T1: Jogador A – Brancas, Jogador B – Pretas;

T2: Jogador A – Brancas, Jogador C – Pretas;

T3: Jogador B – Brancas, Jogador C – Pretas.

As peças de cada jogador ocupam simultaneamente dois dos três tabuleiros (dimensão 4), assim para movermos uma peça, seu trajeto deve estar desobstruído em ambos os tabuleiros (exceção ao movimento de ataque do Peão, no qual a viabilidade de ataque em um tabuleiro e o espaço desocupado no outro, permite que a peça se mova neste tabuleiro uma casa na diagonal, diferindo do que seria sua movimentação natural).

Respeitando a ordem das peças brancas começarem, o jogador A é o primeiro a mover as peças (dado que ele controla apenas peças brancas). O jogador B joga em seguida, dado que em um tabuleiro ele controla peças pretas e no outro peças brancas. E o jogador C joga por último dado que ele controla apenas peças pretas.

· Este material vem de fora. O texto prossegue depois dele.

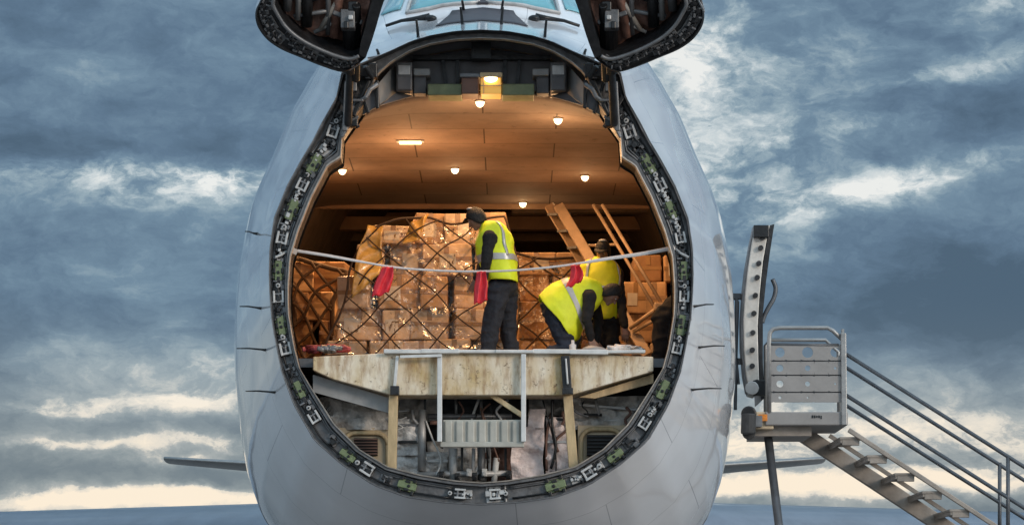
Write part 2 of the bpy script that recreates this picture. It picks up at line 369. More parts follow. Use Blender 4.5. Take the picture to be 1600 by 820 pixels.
def clutter_mb(seed):
    r = random.Random(seed); b = MB()
    for k in range(9):
        x, z = r.uniform(-.07, .07), r.uniform(-.09, .09)
        b.box((x, -.025, z), (r.uniform(.015, .06), r.uniform(.05, .11), r.uniform(.015, .07)), r.choice((0, 1, 1)))
    b.tube([(-.06, -.03, -.07), (0, -.05, 0), (.06, -.03, .08)], .012, 6, 1); b.box((0, -.005, 0), (.16, .03, .2), 0)
    return b
LP = latch_mb().build('latch', ['gray', 'lgray', 'black'], RIM, local=True, bevel=.006)
PP = pad_mb().build('guide_pad', ['green', 'black'], RIM, local=True, bevel=.006)
CP = clutter_mb(3).build('rim_bracket', ['gray', 'rimdark'], RIM, local=True, bevel=.005)
CP2 = clutter_mb(5).build('rim_bracket', ['rim', 'black'], RIM, local=True, bevel=.005); CP3 = clutter_mb(12).build('rim_bracket', ['lgray', 'rimdark'], RIM, local=True, bevel=.005)
first = {}
def put(src, py, side, scl=1.0):
    p, tv, nv, wid = rim_at(py, side)
    o = src if src not in first else src.copy()
    if src in first: COL.objects.link(o)
    first[src] = 1; o.parent = RIM
    rot = Matrix((nv, Vector((0, 1, 0)), tv)).transposed()
    if rot.determinant() < 0: rot = Matrix((-nv, Vector((0, 1, 0)), tv)).transposed()
    s = scl * min(1.15, wid / .2)
    o.matrix_local = Matrix.Translation(p - Vector((AX, 45, 2.15))) @ rot.to_4x4() @ Matrix.Diagonal((s, 1, s, 1))
for side in (-1, 1):
    for y in (205, 285, 365, 460, 545, 655, 736, 769): put(LP, y + R.uniform(-3, 3), side, R.uniform(.82, .98))
    for y in (257, 328, 420, 510, 613, 713, 757): put(PP, y, side, R.uniform(.75, .92))
    for y in (180, 193, 220, 232, 246, 270, 300, 312, 345, 352, 382, 395, 407, 438, 446, 478, 492, 525, 534, 572, 632, 640, 690, 729, 747, 779): put([CP, CP2, CP3][R.randrange(3)], y, side, R.uniform(.5, 1.0))
    for fr_, r_ in ((.25, .012), (.7, .009), (.78, .014)):      # cable runs along the channel
        hl_ = [(lerp(a, b, fr_ + .05 * noise.noise(Vector((i * .3, fr_ * 40, side)))), lerp(za, zb, fr_)) for i, ((a, za), (b, zb)) in enumerate(zip(FO, FI))][26:-4]
        m = MB(); m.tube([Vector((AX + side * h, D0 + .07, z)) for h, z in hl_], r_, 5); m.build('cable', 'black' if fr_ < .5 else 'gray', RIM, smooth=True)
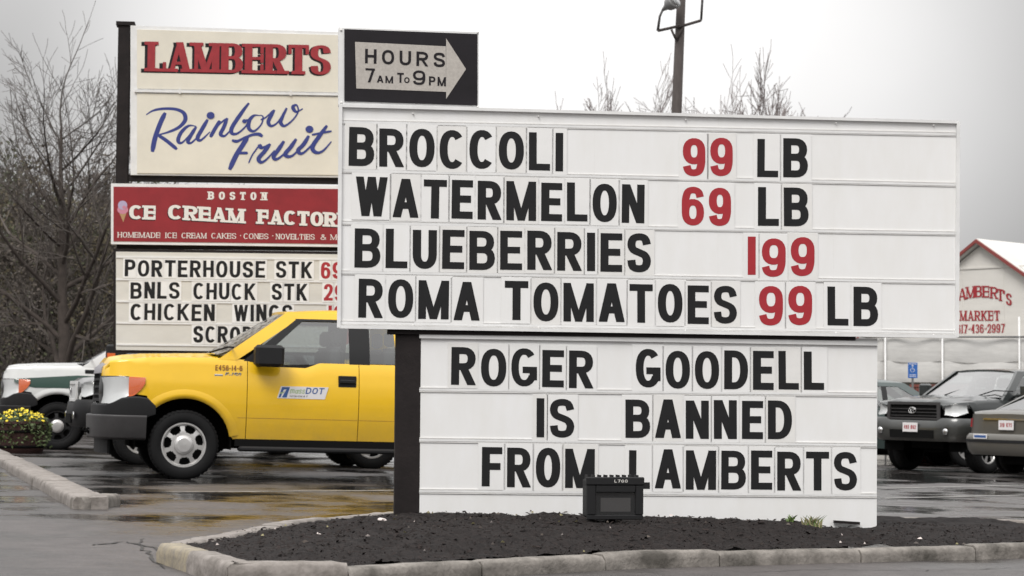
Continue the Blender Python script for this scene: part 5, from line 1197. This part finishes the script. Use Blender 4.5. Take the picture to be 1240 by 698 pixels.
# ------------------------------------------------------------------ trees
def tree_mesh(seed, H, r0, spread, levels, twigs, trunk='bark', twigm='twig', leaves=0, leafm='bud', up=.45, fork=.2, lean=0, leafs=.05, rmin=.008):
    rnd = random.Random(seed); T = MB(); B = MB(); Lf = MB()
    def perp(d):
        v = Vector([rnd.gauss(0, 1) for _ in range(3)]); v = v-d*v.dot(d); return v.normalized()
    def grow(p, d, ln, r, lv, mb):
        k = 4 if lv > 0 else 3; pts = [p]; rads = [r]; q = p; dd = d
        for i in range(k):
            dd = (dd+perp(dd)*rnd.uniform(.04, .20)+Vector((0, 0, up*.18))).normalized(); q = q+dd*ln/k; pts.append(q); rads.append(max(rmin, r*(1-(.5 if lv else .7)*(i+1)/k)))
        mb.tube(pts, rads, trunk if r > .03 else twigm, 6 if r > .05 else 3, False)
        if lv == 0:
            if leaves:
                for _ in range(leaves):
                    c = pts[rnd.randint(1, k)]+Vector([rnd.gauss(0, .06) for _ in range(3)]); u = Vector([rnd.gauss(0, 1) for _ in range(3)]).normalized(); v = perp(u); s = leafs*rnd.uniform(.5, 1.2)
                    Lf.face([c-u*s, c-v*s*.6, c+u*s, c+v*s*.6], leafm)
            return
        n = twigs[lv-1]
        for i in range(n):
            f = .25+.75*(i+rnd.random()*.7)/n; j = min(k-1, int(f*k)); g = f*k-j; b = pts[j].lerp(pts[j+1], min(1, g)); dj = (pts[j+1]-pts[j]).normalized()
            an = R(rnd.uniform(28, 58))*spread; nd_ = (dj*math.cos(an)+perp(dj)*math.sin(an)).normalized()
            rr = rads[j]*rnd.uniform(.42, .62); grow(b, nd_, ln*rnd.uniform(.5, .72)*(1.12-.35*f), rr, lv-1, B)
        grow(pts[-1], dd, ln*.6, rads[-1], lv-1, B)
    # trunk, then whorls of limbs
    p = Vector((0, 0, -.1)); d = Vector((lean, 0, 1)).normalized(); pts = [p]; rads = [r0]; k = 9
    for i in range(k):
        d = (d+perp(d)*.05+Vector((0, 0, .12))).normalized(); p = p+d*H*.82/k; pts.append(p); rads.append(r0*(1-.86*(i+1)/k))
    T.tube(pts, rads, trunk, 8, False)
    nl = twigs[-1]
    for i in range(nl):
        f = fork+(1-fork)*(i+rnd.random())/nl; x = f*k; j = min(k-1, int(x)); b = pts[j].lerp(pts[j+1], x-j); dj = Vector((0, 0, 1))
        a = i*2.4+rnd.uniform(-.4, .4); an = R(rnd.uniform(38, 62))*spread; side = Vector((math.cos(a), math.sin(a), 0))
        grow(b, (dj*math.cos(an)+side*math.sin(an)).normalized(), H*rnd.uniform(.26, .40)*(1.15-.75*f), rads[j]*rnd.uniform(.4, .6), levels, B)
    grow(pts[-1], d, H*.18, rads[-1], levels-1, B)
    return T, B, Lf
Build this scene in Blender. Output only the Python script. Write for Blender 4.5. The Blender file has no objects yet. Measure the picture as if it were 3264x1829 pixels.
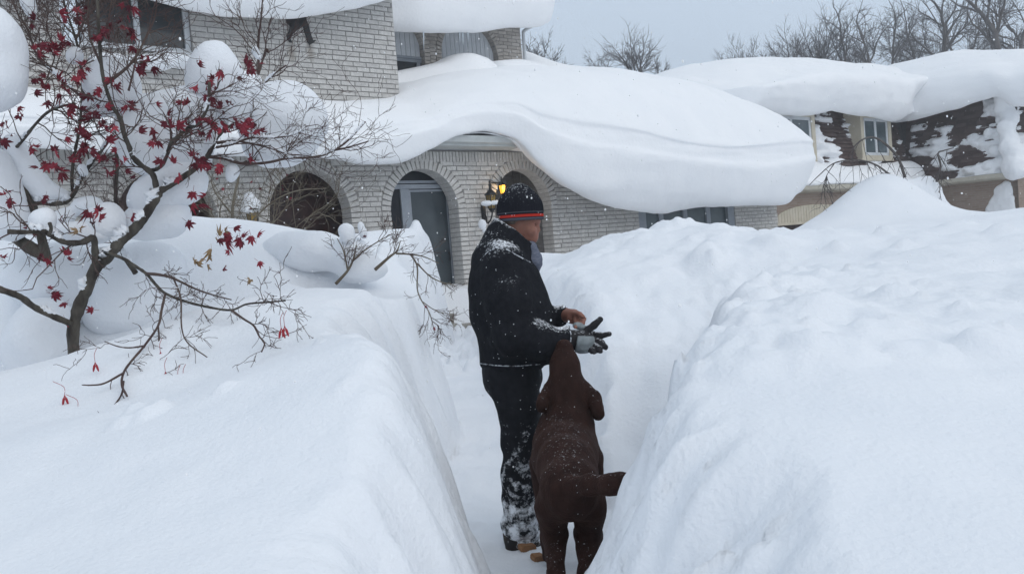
import bpy, bmesh, math, random
import numpy as np
from mathutils import Vector, Matrix
random.seed(7); RNG = np.random.default_rng(7)
scene = bpy.context.scene
COL = scene.collection
rad = math.radians

# ------------------------------------------------------------------ camera
FOC, CX, CY = 2827.0, 1632.0, 914.5           # calibrated on the 3264 x 1829 photograph
PITCH, ROLL = rad(2.3), rad(4.6)
CAM = np.array([0.0, 0.0, 1.45])
_r0 = np.array([1.0, 0, 0]); _f0 = np.array([0, math.cos(PITCH), -math.sin(PITCH)]); _u0 = np.array([0, math.sin(PITCH), math.cos(PITCH)])
CR = _r0 * math.cos(ROLL) - _u0 * math.sin(ROLL)
CU = _r0 * math.sin(ROLL) + _u0 * math.cos(ROLL)
cd = bpy.data.cameras.new('camera'); cam = bpy.data.objects.new('camera', cd); COL.objects.link(cam)
mw = Matrix.Identity(4)
for i in range(3):
    mw[i][0] = CR[i]; mw[i][1] = CU[i]; mw[i][2] = -_f0[i]; mw[i][3] = CAM[i]
cam.matrix_world = mw
cd.sensor_fit = 'HORIZONTAL'; cd.sensor_width = 36.0; cd.lens = 36.0 * FOC / 3264.0
cd.clip_start = 0.05; cd.clip_end = 2000
scene.camera = cam

# ------------------------------------------------------------------ overcast snowfall light
SUN_EL, SUN_AZ = rad(42), rad(140)
world = bpy.data.worlds.new('World'); scene.world = world; world.use_nodes = True
nt = world.node_tree; nt.nodes.clear()
wo = nt.nodes.new('ShaderNodeOutputWorld'); bg = nt.nodes.new('ShaderNodeBackground')
sky = nt.nodes.new('ShaderNodeTexSky'); sky.sky_type = 'NISHITA'; sky.sun_disc = False
sky.sun_elevation = SUN_EL; sky.sun_rotation = SUN_AZ; sky.air_density = 2.0; sky.dust_density = 6.0; sky.ozone_density = 1.5
tc = nt.nodes.new('ShaderNodeTexCoord'); sx = nt.nodes.new('ShaderNodeSeparateXYZ')
nt.links.new(tc.outputs['Generated'], sx.inputs[0])
cr = nt.nodes.new('ShaderNodeValToRGB')                       # overcast deck: brighter overhead than at the horizon
cr.color_ramp.elements[0].position = 0.0; cr.color_ramp.elements[0].color = (0.52, 0.625, 0.765, 1)
cr.color_ramp.elements[1].position = 1.0; cr.color_ramp.elements[1].color = (0.46, 0.52, 0.59, 1)
nt.links.new(sx.outputs['Z'], cr.inputs[0])
nz = nt.nodes.new('ShaderNodeTexNoise'); nz.inputs['Scale'].default_value = 2.2; nz.inputs['Detail'].default_value = 4
nt.links.new(tc.outputs['Generated'], nz.inputs['Vector'])
mr = nt.nodes.new('ShaderNodeMapRange'); mr.inputs[1].default_value = 0.3; mr.inputs[2].default_value = 0.7; mr.inputs[3].default_value = 9.6; mr.inputs[4].default_value = 10.4
nt.links.new(nz.outputs[0], mr.inputs[0])
mul = nt.nodes.new('ShaderNodeMixRGB'); mul.blend_type = 'MULTIPLY'; mul.inputs[0].default_value = 1
nt.links.new(cr.outputs[0], mul.inputs[1]); nt.links.new(mr.outputs[0], mul.inputs[2])
mx = nt.nodes.new('ShaderNodeMixRGB'); mx.inputs[0].default_value = 0.93
nt.links.new(sky.outputs[0], mx.inputs[1]); nt.links.new(mul.outputs[0], mx.inputs[2])
nt.links.new(mx.outputs[0], bg.inputs[0]); bg.inputs[1].default_value = 0.136
nt.links.new(bg.outputs[0], wo.inputs[0])
sd = bpy.data.lights.new('sun', 'SUN'); sun = bpy.data.objects.new('sun', sd); COL.objects.link(sun)
sd.energy = 0.95; sd.angle = rad(70); sd.color = (1.0, 0.97, 0.93)
_sdv = Vector((math.sin(SUN_AZ) * math.cos(SUN_EL), math.cos(SUN_AZ) * math.cos(SUN_EL), math.sin(SUN_EL)))
sun.rotation_euler = _sdv.to_track_quat('Z', 'Y').to_euler()
vs = scene.view_settings; scene.display_settings.display_device = 'sRGB'
vs.view_transform = 'Standard'; vs.look = 'None'; vs.gamma = 1.0; vs.exposure = 0.0; vs.use_curve_mapping = False
scene.cycles.diffuse_bounces = 4; scene.cycles.max_bounces = 8; scene.cycles.use_denoising = True

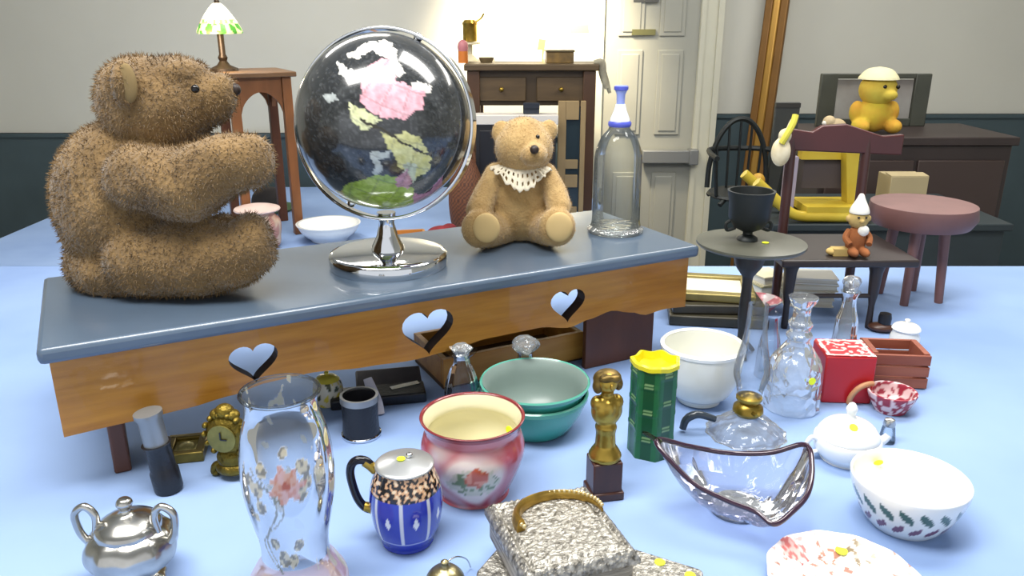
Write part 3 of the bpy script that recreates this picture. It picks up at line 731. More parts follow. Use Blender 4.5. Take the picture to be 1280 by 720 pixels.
# gold crescent lying on the lid
ctr = Vector((.052, .756, TZ+.0295+.0425))
t = thing('gold_bracelet', 'open gold beaded bracelet lying on the silver box lid', 'bracelet', ctr, ANG)
pts = [(.050*math.cos(math.radians(a))+.006, .040*math.sin(math.radians(a))+.012, .002) for a in range(-8, 200, 8)]
obj('band', tube(NB(), pts, [.003, .006, .008, .010, .012], 10, flat=.45), mat('worn gold', (170, 138, 66), .3, .85, var=.25, scale=60), t)
for k, a in enumerate(range(-4, 200, 7)):
    b = math.radians(a); obj('bead', ell(NB(), (0, 0, 0), (.0026,)*3, 10), mat('pale gold bead', (210, 190, 140), .3, .7), t, (.050*math.cos(b)+.006, .040*math.sin(b)+.012, .0068))
# small silver pendant pot
p = G(557, 738, TZ)
t = thing('tea_infuser', 'small pointed silver tea infuser with chain at the bottom edge', 'tea infuser', p)
obj('ball', lathe([(0, 0), (.012, 0), (.02, .01), (.021, .018), (.014, .027), (.006, .031), (.004, .035), (.0045, .038), (0, .041)], 36, sub=3), mat('aged silver gilt', (150, 140, 104), .3, .85, var=.3, scale=80), t)
obj('chain', tube(NB(), [(.003, .002, .037), (.012, .014, .034), (.022, .028, .020), (.026, .036, .003)], .0009, 6, smooth=5), M_silver, t)

# ------------------------------------------------------------------ brass figure on a wood block
p = G(754, 617, TZ); Y = p.y; s = S(1, Y, TZ+.08)
t = thing('brass_figurine', 'brass bust of a figure on a dark wooden plinth', 'figurine', p, .2)
hz = lambda q: H(q, Y)-TZ
h1 = hz(572)
bm = Box((0, 0, h1*.5), (s*38, s*34, h1)); box(bm, (0, 0, .006), (s*43, s*39, .012)); obj('plinth', bm, mat('dark mahogany', (66, 38, 30), .35, var=.2, scale=20, stretch=(4, 4, 1)), t, bevel=.002, label='dark brown wooden plinth')
bm = lathe([(0, h1), (s*20, h1), (s*21, h1+.006), (s*18, h1+.012), (s*13, h1+.02), (s*12, hz(540)), (s*14, hz(532)), (s*11, hz(528)), (0, hz(527))], 30)
ell(bm, (0, 0, hz(512)), (s*20, s*14, s*22)); ell(bm, (-s*12, 0, hz(503)), (s*9, s*10, s*10)); ell(bm, (s*12, 0, hz(503)), (s*9, s*10, s*10)); ell(bm, (0, -s*9, hz(508)), (s*8, s*7, s*12))
ell(bm, (0, 0, hz(490)), (s*8, s*8, s*9))
ell(bm, (-s*1, -s*1, hz(477)), (s*13, s*14, s*14))
bm = blob(bm, .0016, 3)
obj('bust', bm, M_brass, t)
bm = NB(); ell(bm, (0, s*3, hz(474)), (s*18, s*14, s*12)); ell(bm, (-s*13, 0, hz(482)), (s*6, s*9, s*9)); ell(bm, (s*13, 0, hz(480)), (s*6, s*9, s*9)); ell(bm, (-s*5, -s*10, hz(469)), (s*9, s*6, s*5)); ell(bm, (s*6, -s*9, hz(470)), (s*8, s*6, s*5))
obj('hair', blob(bm, .0016, 2), mat('dark bronze', (112, 92, 48), .4, .8, var=.4, scale=70), t)
bm = NB(); ell(bm, (0, -s*15, hz(478)), (s*2, s*3, s*4), 10); obj('nose', bm, M_brass, t)

# ------------------------------------------------------------------ green bamboo vase
p = G(813, 563, TZ); Y = p.y
pr = plx(Y, TZ, [(29, 566), (29.5, 455), ]); h = H(452, Y)-TZ; r0 = S(30, Y, TZ+.07)
t = thing('bamboo_vase', 'dark green moulded bamboo vase with bright yellow rim', 'vase', p, .25)
lob = lambda th: 1-.10*abs(math.sin(th*3.5))
nodes = lambda th: [h*((.22+.29*k+.11*(int(th*3.5/PI) % 2)) % 1) for k in range(3)]
def vc(th, z, r, q):
    for zz in nodes(th):
        f = (th*3.5/PI) % 1
        if .25 < f < .75 and (abs(z-zz) < .0012 or abs(z-zz-.005) < .0009): return (126, 160, 108)
    return (34, 98, 56) if lob(th) > .93 else (22, 74, 42)
P_ = [(r0*.99, h*i/60) for i in range(61)]
obj('vase_body', lathe([(0, 0)]+P_, 168, col=vc, mod=lambda th, r, z: (r*lob(th)*(1+.02*(min(abs(z-n_) for n_ in nodes(th)) < .003)), z)), vcol('green glaze', .25), t)
M_y = mat('yellow glaze', (226, 214, 36), .3)
obj('vase_rim', lathe([(r0*1.01, h-.004), (r0*1.05, h-.003), (r0*1.05, h+.003), (r0*.9, h+.004), (r0*.88, h-.008), (0, h-.012)], 168, mod=lambda th, r, z: (r*lob(th), z+.0012*math.cos(th*7))), M_y, t, label='bright yellow glazed rim and inside')

# ------------------------------------------------------------------ white bowl
p = G(873, 500, TZ); Y = p.y
pr = plx(Y, TZ, [(24, 501), (27, 494), (36, 488), (46, 470), (50, 450), (51, 430)]); pr[0] = (pr[0][0], 0)
t = thing('china_bowl', 'deep plain white china bowl behind the green vase', 'bowl', p)
obj('bowl', lathe(hollow(pr, .004), 72, sub=3), mat('ivory china', (232, 232, 222), .2, coat=.3), t)
r_, z_ = pr[-1]; obj('rim', lathe([(r_-.004, z_-.004), (r_+.0015, z_-.005), (r_+.002, z_), (r_-.001, z_+.002), (r_-.0045, z_)], 72), M_white, t)

# ------------------------------------------------------------------ oil lamp
p = G(932, 540, TZ); Y = p.y; hz = lambda q: H(q, Y)-TZ; s = S(1, Y, TZ+.05)
t = thing('oil_lamp', 'clear glass oil lamp with brass burner and tall chimney', 'oil lamp', p)
pr = plx(Y, TZ, [(46, 548), (45, 538), (36, 530), (24, 522), (14, 516)]); pr[0] = (pr[0][0], 0)
obj('font', lathe([(0, 0)]+pr+[(0, pr[-1][1])], 48, sub=4, mod=lambda th, r, z: (r*(1+.03*math.cos(th*12)), z)), M_cut, t, label='pressed glass oil font')
zb = pr[-1][1]
obj('burner', lathe([(0, zb-.002), (s*15, zb-.002), (s*19, zb+.004), (s*18, zb+.012), (s*12, zb+.018), (s*16, zb+.024), (s*16, zb+.028), (s*5, zb+.034), (0, zb+.035)], 30), M_brass, t)
obj('wick_knob', tube(NB(), [(0, -s*15, zb+.01), (.004, -s*24, zb+.01)], .003, 10), M_brass, t)
pr = plx(Y, TZ, [(15, 492), (18, 480), (22, 468), (21, 452), (16, 430), (13, 405), (12.5, 380)])
obj('chimney', lathe(pr, 48, sub=4), glass('chimney glass', (249, 251, 252), (188, 193, 198), .8, milk=.03), t)
obj('handle', tube(NB(), [(-s*40, 0, .022), (-s*62, 0, .030), (-s*76, 0, .022), (-s*80, 0, .006)], [.005, .0065, .0055], 12, smooth=6), mat('smoky dark glass', (50, 58, 66), .1), t, label='dark curved finger handle')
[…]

Respeitando o critério de que uma peça coexiste em dois tabuleiros, se uma peça for eliminada em um tabuleiro, ela será no outro em que existe. De modo análogo, se um jogador eliminar com o mesmo movimento duas peças (uma de cada jogador), cada uma delas desaparecerá nos outros tabuleiros.

Convenções de jogo que determinam empate, xeque e xeque-mate precisam ser ignoradas enquanto houverem três tabuleiros em ativa. Neste caso, o jogo segue até que um dos três Reis seja eliminado (xeque-mate não faria sentido dado que pode ter interferência do terceiro jogador). Ocorrendo isto, dois dos tabuleiros perdem o sentido de existirem, e o jogo decorre com apenas um tabuleiro, retomando com isto as convenções padrões do xadrez.

Não se preocupe se a explicação pareceu confusa, abaixo ilustro as primeiras 6 ações de uma partida deste jogo acompanhando os jogadores A, B e C.

O contexto desse xadrez pode ficar ainda mais interessante, pois aumentando a dimensionalidade deste jogo conseguimos suportar nesta mesma estrutura partidas com 4 jogadores, realizando para isso a seguinte distribuição de jogador por tabuleiro e cores das peças.

Cada jogador terá peças em três tabuleiros chamados T1, T2, T3, T4, T5 e T6.

T1: Jogador A – Brancas, Jogador B – Pretas;

T2: Jogador A – Brancas, Jogador C – Pretas;

T3: Jogador A – Brancas, Jogador D – Pretas;

T4: Jogador B – Brancas, Jogador C – Pretas;

T5: Jogador B – Brancas, Jogador D – Pretas;

T6: Jogador C – Brancas, Jogador D – Pretas.

Neste caso, temos um jogo de xadrez acontecendo em um universo de 12 dimensões espaciais. Cada jogador tem suas peças em 6 dimensões.

De forma geral, para N jogadores, com N > 1, o problema de jogar xadrez nestas condições exige “N escolhe 2” tabuleiros.

2 jogadores – 1 tabuleiro – 2 dimensões espaciais;

3 jogadores – 3 tabuleiros – 6 dimensões espaciais;

4 jogadores – 6 tabuleiros – 12 dimensões espaciais;

10 jogadores – 45 tabuleiros – 90 dimensões espaciais;

n jogadores – n!/(2.(n-2)!) tabuleiros – n!/(n-2)! dimensões espaciais.

No caso de n jogadores, cada peça de um jogador, ocupará 2.(n-1) dimensões. Pois estará em confronto ao mesmo tempo com os n-1 outros jogadores, cada um em um tabuleiro distinto de 2 dimensões.

Assim, não importa a quantidade de amigos que tivermos, basta uma quantidade suficiente de tabuleiros para nos divertirmos juntos em um “simples” e clássico jogo de xadrez.